The hard work really does begin after the gift arrives. I think this point is well understood by fundraisers, but often detrimentally misunderstood within the rest of our organizations. Such a shame, because great stewardship is within most people’s comfort level and crucial to securing and upgrading future gifts. Accountability is the hard work: it takes time, rigour, and savvy politicking to get the information you need to maintain and increase donors’ confidence that our charity is the one they can have the greatest impact through.

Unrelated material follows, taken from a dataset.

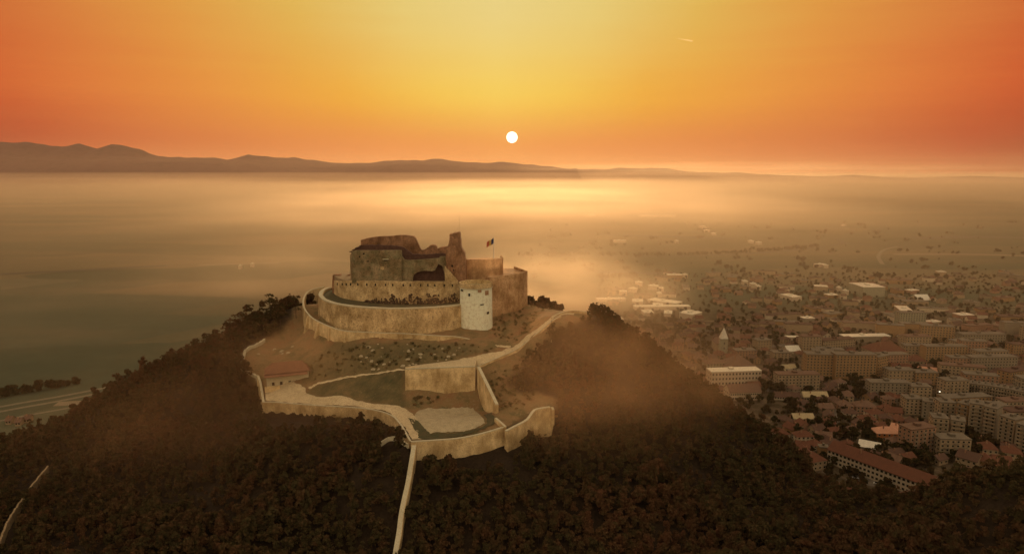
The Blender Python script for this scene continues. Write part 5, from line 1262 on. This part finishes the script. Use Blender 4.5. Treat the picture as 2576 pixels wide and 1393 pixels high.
arrs = []; LT = [crown_cloud(rng, 34, rng.uniform(2.6, 4.2), .2, rng.uniform(4.5, 8), blobs=5, size=2.0) for _ in range(5)]
g_ = n_ = 0
while n_ < 2600 and g_ < 26000:
    g_ += 1; x, y = r2.uniform(1500, 2640), r2.choice([r2.uniform(800, 1250), r2.uniform(690, 880)])
    if not in_poly(x, y, HILLSIL): continue
    P = atZ(x, y, 0)
    if blocked(P[0], P[1], .6) or gz(P[0], P[1]) > .3: continue
    arrs.append(LT[r2.randrange(5)] * r2.uniform(.5, 1.15) + np.array([P[0], P[1], 0])); n_ += 1
# scattered bushes and hedges far out on the plain
for _ in range(210):
    if True: x, y = r2.uniform(1330, 2640), r2.uniform(560, 700)
    else: x, y = r2.uniform(-60, 700), r2.uniform(700, 1060)
    for j in range(r2.choice([1, 1, 3, 6])):
        P = atZ(x + j * r2.uniform(.5, 4) * r2.choice([1, 1.5]), y + r2.uniform(-.6, .6), 0)
        if gz(P[0], P[1]) > .3: continue
        arrs.append(LT[r2.randrange(5)] * r2.uniform(.6, 1.6) + np.array([P[0], P[1], 0]))
for pts_ in ([(1300, 643), (1500, 642), (1700, 643), (1830, 638), (1960, 630), (2060, 620)], [(1500, 700), (1600, 696)], [(0, 1000), (200, 965)]):
    for (xa, ya), (xb, yb) in zip(pts_[:-1], pts_[1:]):
        for j in range(40):
            t_ = r2.random(); P = atZ(xa + (xb - xa) * t_, ya + (yb - ya) * t_ + r2.uniform(-.5, .5), 0); arrs.append(LT[r2.randrange(5)] * r2.uniform(.8, 1.6) + np.array([P[0], P[1], 0]))
ob = bpy.data.objects.new('town_greenery', quads_mesh('town_greenery', np.concatenate(arrs), leaf_town)); COL.objects.link(ob)
tag(ob, 'bushes and garden trees filling the gaps of the town and dotting the plain', 'greenery', kind='stuff')

# ------------------------------------------------------------------ air
def volume(name, dens, colr, aniso, x0, x1, y0, y1, z0, z1, label):
    m = bpy.data.materials.new(name); m.use_nodes = True; t = m.node_tree; t.nodes.clear()
    v = nd(t, 'ShaderNodeVolumePrincipled'); v.inputs['Density'].default_value = dens; v.inputs['Color'].default_value = (*colr, 1); v.inputs['Anisotropy'].default_value = aniso
    o = nd(t, 'ShaderNodeOutputMaterial'); t.links.new(v.outputs[0], o.inputs['Volume'])
    ob = MB().box(x0, x1, y0, y1, z0, z1).build(name, m); tag(ob, label, 'haze', kind='stuff'); return ob


volume('haze', 0.9e-5, (.74, .56, .42), .45, -30500, 30500, -3500, 42500, -6, 1000, 'thin warm morning haze filling the air')
volume('ground_mist', 1.55e-4, (.80, .68, .52), .66, -30400, 30400, 470, 30000, -4, 100, 'low layer of golden mist lying on the plain')
volume('high_mist', 3.2e-5, (.76, .59, .43), .55, -30300, 30300, 480, 31000, -3.5, 190, 'thinner mist floating above the ground mist')
volume('veil', 1.4e-5, (.72, .55, .42), .50, -30200, 30200, 1500, 32000, -3, 420, 'faint veil of mist in front of the mountains')


def wisp(c, r, dens, label, colr):
    n = 24; mb = MB(); vs = [(c[0], c[1], c[2] - r[2])]; rows = 12
    for i in range(1, rows):
        a = math.pi * i / rows
        for j in range(n):
            b = 2 * math.pi * j / n; vs.append((c[0] + r[0] * math.sin(a) * math.cos(b), c[1] + r[1] * math.sin(a) * math.sin(b), c[2] - r[2] * math.cos(a)))
    vs.append((c[0], c[1], c[2] + r[2])); fs = [(0, 1 + (j + 1) % n, 1 + j) for j in range(n)]
    for i in range(rows - 2):
        for j in range(n): a = 1 + i * n; fs.append((a + j, a + (j + 1) % n, a + n + (j + 1) % n, a + n + j))
    a = 1 + (rows - 2) * n; fs += [(a + j, a + (j + 1) % n, len(vs) - 1) for j in range(n)]
    m = bpy.data.materials.new('mist_wisp'); m.use_nodes = True; t = m.node_tree; t.nodes.clear()
    g = nd(t, 'ShaderNodeNewGeometry'); mp_ = nd(t, 'ShaderNodeMapping', vector_type='POINT')
    mp_.inputs['Location'].default_value = [-c[i] / r[i] for i in range(3)]; mp_.inputs['Scale'].default_value = [1 / q for q in r]; t.links.new(g.outputs['Position'], mp_.inputs[0])
    ln = nd(t, 'ShaderNodeVectorMath', operation='DOT_PRODUCT'); t.links.new(mp_.outputs[0], ln.inputs[0]); t.links.new(mp_.outputs[0], ln.inputs[1])
    f = mth(t, 'SUBTRACT', 1.0, ln.outputs['Value'], clamp=True); f = mth(t, 'MULTIPLY', f, f)
    nn = nd(t, 'ShaderNodeTexNoise', i_Scale=2.2 if r[0] < 400 else 3.4, i_Detail=3.); t.links.new(mp_.outputs[0], nn.inputs[0])
    f = mth(t, 'MULTIPLY', f, mth(t, 'MULTIPLY', mth(t, 'SUBTRACT', nn.outputs[0], .3, clamp=True), 3.4 * dens))
    v = nd(t, 'ShaderNodeVolumePrincipled'); v.inputs['Color'].default_value = (*colr, 1); v.inputs['Anisotropy'].default_value = .62; t.links.new(f, v.inputs['Density'])
    o = nd(t, 'ShaderNodeOutputMaterial'); t.links.new(v.outputs[0], o.inputs['Volume']); m.cycles.volume_step_rate = 1.5
    tag(mb.add(vs, fs).build('mist', m), label, 'mist', kind='stuff')


FRONT = (.98, .64, .38)
for X, Y, dx, rx, ry, rz, dn, lb in [(1320, 473, 5200, 2900, 4600, 80, 2e-4, 'broad bank of golden mist down the middle of the plain'), (330, 800, 1050, 620, 480, 55, 1.6e-3, 'thin golden mist over the left fields'), (1320, 520, 2600, 1500, 2200, 76, 1.3e-3, 'golden mist bank behind the fortress'), (470, 1060, 190, 52, 30, 27, 2.4e-3, 'sunlit mist wisp hanging before the left wooded flank'), (1850, 770, 1250, 850, 620, 62, 1.3e-3, 'golden mist over the roofs beyond the church'), (1640, 880, 620, 170, 150, 64, 1.5e-3, 'golden mist along the right foot of the hill'), (2050, 520, 4200, 1400, 1300, 70, 2.2e-4, 'streaky mist bank on the right of the plain'), (1900, 428, 12500, 6000, 2600, 210, 2.2e-4, 'pale mist hiding the right end of the mountains'), (120, 455, 8000, 3500, 1800, 120, 2.0e-4, 'pale mist band along the foot of the left mountains'), (1050, 800, 210, 34, 20, 14, 1.8e-3, 'sunlit mist wisp hanging before the ring walls'), (1400, 735, 560, 130, 170, 52, 5.5e-3, 'golden mist spilling behind the eastern rampart'), (640, 700, 700, 190, 180, 52, 1.2e-3, 'golden mist behind the left shoulder of the hill'),
        (1390, 880, 345, 60, 44, 30, 9e-3, 'thin mist over the slope right of the ramp road'), (690, 905, 350, 66, 40, 24, 6e-3, 'thin mist over the red roofed house'), (1500, 1010, 330, 90, 44, 34, 5e-3, 'thin mist over the right wooded flank'), (800, 1080, 300, 100, 44, 26, 5e-3, 'thin mist over the wood below the lower road'),
        (480, 1080, 300, 150, 55, 42, 2e-3, 'thin mist over the left wooded flank'), (1520, 950, 172, 48, 30, 25, 4.8e-3, 'sunlit mist wisp hanging before the right wooded flank'), (700, 920, 178, 30, 24, 16, 3.0e-3, 'sunlit mist wisp hanging before the red roofed house'), (1225, 672, 372, 17, 14, 11, 1.0e-2, 'small bright mist wisp beside the white bastion'), (1560, 615, 2700, 900, 420, 60, 9e-4, 'long bank of bright mist across the far plain'), (1900, 560, 4200, 1500, 600, 60, 7e-4, 'upper mist bank on the right of the far plain'), (2150, 655, 2100, 700, 160, 45, 7e-4, 'thin mist streak over the fields beyond the town'), (900, 560, 4600, 1600, 700, 60, 6e-4, 'mist bank on the far plain behind the palace')]:
    c = atY(X, Y, dx); wisp(c, (rx, ry, rz), dn, lb, FRONT if dx < 400 else (.97, .80, .60))

cm = bpy.data.materials.new('contrail_ice'); cm.use_nodes = True; t = cm.node_tree; t.nodes.clear()
v = nd(t, 'ShaderNodeVolumePrincipled'); v.inputs['Density'].default_value = 5e-3; v.inputs['Color'].default_value = (1, .95, .85, 1); v.inputs['Anisotropy'].default_value = .6
o = nd(t, 'ShaderNodeOutputMaterial'); t.links.new(v.outputs[0], o.inputs['Volume'])
a_, b_ = atY(1704, 97, 22000), atY(1742, 104, 22000)
tag(MB().tube(tuple(a_), tuple(b_), 12, 30, 8).build('contrail', cm), 'short faint condensation trail high in the right of the sky', 'contrail', kind='stuff')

Taking eight of our current annual major gift donors, have a look at the effect on their giving after we instituted regular stewardship meetings about two years ago:

Last gift before first stewardship meeting Highest gift since relationship development % Increase Additional revenue
Donor 1 $10,000 $1,000,000 9,900% $990,000
Donor 2 $25,000 $500,000 1,900% $475,000
Donor 3 $25,000 $300,000 1,100% $275,000
Donor 4 $10,000 $100,000 900% $90,000
Donor 5 $25,000 $90,000 260% $65,000
Donor 6 $20,000 $70,000 250% $50,000
Donor 7 $35,000 $85,000 143% $50,000
Donor 8 $25,000 $60,000 140% $35,000
Avg % increase: 1,824% Total: $2,030,000

Plot your own donors’ giving against the evolution of a relationship with your organization. And continue or start to share every piece of information about programs your donor has supported and invite discussion, equally during formal reporting periods and ad hoc. As above, revenue will grow. Stewardship is our commitment and responsibility to deepening donors understanding of their philanthropic impact after they’ve made the investment. And it’s the hard work.

4. The most generous giving is based on emotion, not reason.

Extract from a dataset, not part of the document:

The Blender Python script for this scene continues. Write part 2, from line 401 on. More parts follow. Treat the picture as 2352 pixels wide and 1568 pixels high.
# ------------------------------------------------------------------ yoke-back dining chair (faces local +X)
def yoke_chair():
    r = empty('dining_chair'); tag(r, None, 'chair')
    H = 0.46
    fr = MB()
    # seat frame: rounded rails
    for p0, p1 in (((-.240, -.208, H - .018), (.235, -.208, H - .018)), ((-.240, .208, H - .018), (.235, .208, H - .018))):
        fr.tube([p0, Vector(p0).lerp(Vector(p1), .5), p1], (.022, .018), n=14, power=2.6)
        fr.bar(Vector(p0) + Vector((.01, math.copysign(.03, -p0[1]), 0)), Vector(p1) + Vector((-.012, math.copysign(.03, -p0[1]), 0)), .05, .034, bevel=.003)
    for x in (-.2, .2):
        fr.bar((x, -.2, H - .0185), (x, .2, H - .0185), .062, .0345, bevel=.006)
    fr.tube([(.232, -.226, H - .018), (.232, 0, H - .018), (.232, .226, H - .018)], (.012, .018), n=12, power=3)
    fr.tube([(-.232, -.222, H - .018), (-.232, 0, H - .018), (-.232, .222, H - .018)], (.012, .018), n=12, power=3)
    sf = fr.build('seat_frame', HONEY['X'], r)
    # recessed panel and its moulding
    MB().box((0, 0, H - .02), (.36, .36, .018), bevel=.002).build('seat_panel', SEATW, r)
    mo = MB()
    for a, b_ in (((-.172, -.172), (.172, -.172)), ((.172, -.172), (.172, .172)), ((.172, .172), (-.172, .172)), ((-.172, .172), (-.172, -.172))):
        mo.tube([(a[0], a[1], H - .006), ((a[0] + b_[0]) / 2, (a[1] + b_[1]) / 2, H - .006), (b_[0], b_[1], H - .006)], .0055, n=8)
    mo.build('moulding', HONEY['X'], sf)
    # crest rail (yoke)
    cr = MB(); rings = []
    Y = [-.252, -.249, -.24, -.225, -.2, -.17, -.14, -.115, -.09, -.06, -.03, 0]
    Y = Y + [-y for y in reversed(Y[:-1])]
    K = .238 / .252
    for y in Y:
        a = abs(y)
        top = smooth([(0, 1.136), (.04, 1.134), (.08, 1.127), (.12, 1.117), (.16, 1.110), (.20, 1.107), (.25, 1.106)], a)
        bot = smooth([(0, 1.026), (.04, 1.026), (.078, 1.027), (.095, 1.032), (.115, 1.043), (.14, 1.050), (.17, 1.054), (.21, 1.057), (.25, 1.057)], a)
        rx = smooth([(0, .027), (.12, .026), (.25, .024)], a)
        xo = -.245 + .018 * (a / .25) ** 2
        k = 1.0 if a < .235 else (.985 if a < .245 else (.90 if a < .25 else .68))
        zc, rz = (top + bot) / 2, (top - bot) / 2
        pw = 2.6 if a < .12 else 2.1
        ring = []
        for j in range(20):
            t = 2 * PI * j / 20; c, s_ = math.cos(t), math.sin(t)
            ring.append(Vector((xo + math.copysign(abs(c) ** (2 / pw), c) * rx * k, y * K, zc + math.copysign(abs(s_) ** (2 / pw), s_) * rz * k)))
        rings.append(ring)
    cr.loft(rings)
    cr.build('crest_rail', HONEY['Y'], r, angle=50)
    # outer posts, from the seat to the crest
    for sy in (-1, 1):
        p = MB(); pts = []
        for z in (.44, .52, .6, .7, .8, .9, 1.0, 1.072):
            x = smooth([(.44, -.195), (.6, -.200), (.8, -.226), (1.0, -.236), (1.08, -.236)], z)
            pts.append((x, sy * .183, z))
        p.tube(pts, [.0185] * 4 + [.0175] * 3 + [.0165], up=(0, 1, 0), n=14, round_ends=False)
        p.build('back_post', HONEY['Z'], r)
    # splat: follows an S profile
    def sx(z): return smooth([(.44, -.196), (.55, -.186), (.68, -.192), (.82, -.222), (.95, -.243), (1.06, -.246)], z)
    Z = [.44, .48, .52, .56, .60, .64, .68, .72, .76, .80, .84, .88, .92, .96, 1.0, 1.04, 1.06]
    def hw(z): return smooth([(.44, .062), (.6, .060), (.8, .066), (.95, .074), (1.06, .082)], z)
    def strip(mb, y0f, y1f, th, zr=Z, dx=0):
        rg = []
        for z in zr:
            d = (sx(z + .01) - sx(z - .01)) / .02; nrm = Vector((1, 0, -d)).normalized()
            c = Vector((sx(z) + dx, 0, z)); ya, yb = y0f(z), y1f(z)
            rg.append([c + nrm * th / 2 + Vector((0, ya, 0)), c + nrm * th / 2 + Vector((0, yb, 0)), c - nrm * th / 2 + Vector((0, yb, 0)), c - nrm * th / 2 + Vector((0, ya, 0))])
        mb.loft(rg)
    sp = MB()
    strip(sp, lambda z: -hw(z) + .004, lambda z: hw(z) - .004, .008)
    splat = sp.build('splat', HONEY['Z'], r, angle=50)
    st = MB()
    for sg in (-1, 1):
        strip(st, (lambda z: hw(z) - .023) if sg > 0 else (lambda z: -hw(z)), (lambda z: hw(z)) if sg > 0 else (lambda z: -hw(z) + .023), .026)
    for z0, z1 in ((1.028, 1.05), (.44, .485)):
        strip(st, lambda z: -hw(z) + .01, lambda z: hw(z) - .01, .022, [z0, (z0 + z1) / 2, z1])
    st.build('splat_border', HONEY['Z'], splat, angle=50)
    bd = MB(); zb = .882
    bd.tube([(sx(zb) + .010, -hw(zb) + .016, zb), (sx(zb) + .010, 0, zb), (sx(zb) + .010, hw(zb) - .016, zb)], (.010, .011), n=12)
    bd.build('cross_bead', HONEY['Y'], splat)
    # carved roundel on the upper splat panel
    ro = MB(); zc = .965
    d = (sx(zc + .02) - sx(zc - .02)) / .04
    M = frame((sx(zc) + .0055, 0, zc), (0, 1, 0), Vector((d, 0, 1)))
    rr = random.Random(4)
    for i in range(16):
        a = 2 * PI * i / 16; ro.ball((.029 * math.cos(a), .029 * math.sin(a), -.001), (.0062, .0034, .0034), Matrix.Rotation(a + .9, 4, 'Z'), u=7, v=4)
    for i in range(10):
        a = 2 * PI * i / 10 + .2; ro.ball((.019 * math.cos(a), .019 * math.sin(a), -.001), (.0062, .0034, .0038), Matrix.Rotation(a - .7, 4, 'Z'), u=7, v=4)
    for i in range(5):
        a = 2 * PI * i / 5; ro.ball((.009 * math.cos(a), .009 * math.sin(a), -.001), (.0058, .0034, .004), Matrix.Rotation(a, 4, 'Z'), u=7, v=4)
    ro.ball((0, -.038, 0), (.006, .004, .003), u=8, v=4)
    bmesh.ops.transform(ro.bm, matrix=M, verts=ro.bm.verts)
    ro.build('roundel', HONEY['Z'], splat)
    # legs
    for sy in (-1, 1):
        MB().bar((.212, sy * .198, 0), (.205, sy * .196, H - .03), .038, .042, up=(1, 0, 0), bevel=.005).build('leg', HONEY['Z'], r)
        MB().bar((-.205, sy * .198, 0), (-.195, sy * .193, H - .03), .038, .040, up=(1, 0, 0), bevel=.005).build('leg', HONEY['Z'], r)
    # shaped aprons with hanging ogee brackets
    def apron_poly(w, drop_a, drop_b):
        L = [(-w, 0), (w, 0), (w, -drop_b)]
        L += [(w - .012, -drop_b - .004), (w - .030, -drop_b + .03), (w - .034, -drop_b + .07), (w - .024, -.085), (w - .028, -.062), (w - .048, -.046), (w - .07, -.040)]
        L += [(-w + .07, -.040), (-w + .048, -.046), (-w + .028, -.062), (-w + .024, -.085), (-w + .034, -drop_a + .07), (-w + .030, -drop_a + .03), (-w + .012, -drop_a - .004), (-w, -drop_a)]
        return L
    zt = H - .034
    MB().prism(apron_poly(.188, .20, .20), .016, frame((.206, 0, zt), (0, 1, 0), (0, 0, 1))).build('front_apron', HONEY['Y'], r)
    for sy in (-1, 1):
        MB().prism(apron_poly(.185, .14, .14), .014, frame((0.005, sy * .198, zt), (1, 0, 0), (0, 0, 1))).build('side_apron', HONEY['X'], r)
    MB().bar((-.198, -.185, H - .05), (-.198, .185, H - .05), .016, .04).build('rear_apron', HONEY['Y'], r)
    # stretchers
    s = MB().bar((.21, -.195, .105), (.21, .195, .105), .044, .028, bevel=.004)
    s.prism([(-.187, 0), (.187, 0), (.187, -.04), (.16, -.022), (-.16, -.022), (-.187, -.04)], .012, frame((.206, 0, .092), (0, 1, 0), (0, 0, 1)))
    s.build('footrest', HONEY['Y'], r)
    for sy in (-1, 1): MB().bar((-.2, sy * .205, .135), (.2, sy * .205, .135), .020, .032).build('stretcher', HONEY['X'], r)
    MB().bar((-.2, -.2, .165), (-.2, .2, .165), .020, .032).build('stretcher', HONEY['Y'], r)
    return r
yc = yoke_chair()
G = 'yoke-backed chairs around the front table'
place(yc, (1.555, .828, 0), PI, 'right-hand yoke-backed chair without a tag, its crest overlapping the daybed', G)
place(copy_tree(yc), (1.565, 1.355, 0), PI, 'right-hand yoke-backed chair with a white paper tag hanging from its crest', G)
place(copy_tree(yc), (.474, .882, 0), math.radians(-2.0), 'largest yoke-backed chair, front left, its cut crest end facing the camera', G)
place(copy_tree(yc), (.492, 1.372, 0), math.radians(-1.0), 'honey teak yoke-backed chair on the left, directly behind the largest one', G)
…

People mark others life passages with presents. So often gift-giving is reflexive: going to a wedding? Choose from the registry. Send flowers to the funeral home or a charitable gift in memory of the deceased. Religious rites especially have prescribed gift practices.

Births are different. Beyond stuffed toys and cigars, for some people the birth of a child reaches so deeply down their stem of caring it roots at the base of the soul. Among the countless things I’ve learned the past five months, the mystery, motivation, and capacity of human generosity have been some of the most unexpected.

For at times, people made me feel I was the only person to ever have had a child. Family, friends, and, especially surprisingly, so many acquaintances quite peripheral to my personal life, all came to us with offerings exquisite and personal. Hand-made and knitted clothes, quilts, poems, and long letters. A favourite book mailed from Toronto’s oldest post office to heighten the celebration. Music and multiple three-course meals dropped at our house. Whatever the gift, I observed in each such authenticity in giving.

In the charitable sector, we try to identify and codify donor motivations: is it for their legacy, or desire to make a difference? Perhaps they have compassion for those in need, are grateful for services received, or simply require tax benefits that year. But I believe my benefactors were giving these things to me because my having a baby tweaked something emotional in each giver, and I’ve felt giving far more generous, joyful, and creative for having coming from an emotional – and not rational – place. My understanding of gratitude’s effect has also deepened.

As I prepare to return to work, to lead my team, this is the principle I look most forward to exploring with them and our donors: emotion in giving. We can all feel cynical towards a donor, or the fatigue of our work, that we forget behind most donations there was human emotion. And the more we bring emotion to the surface, the richer we’ll be, charity and gift-giver.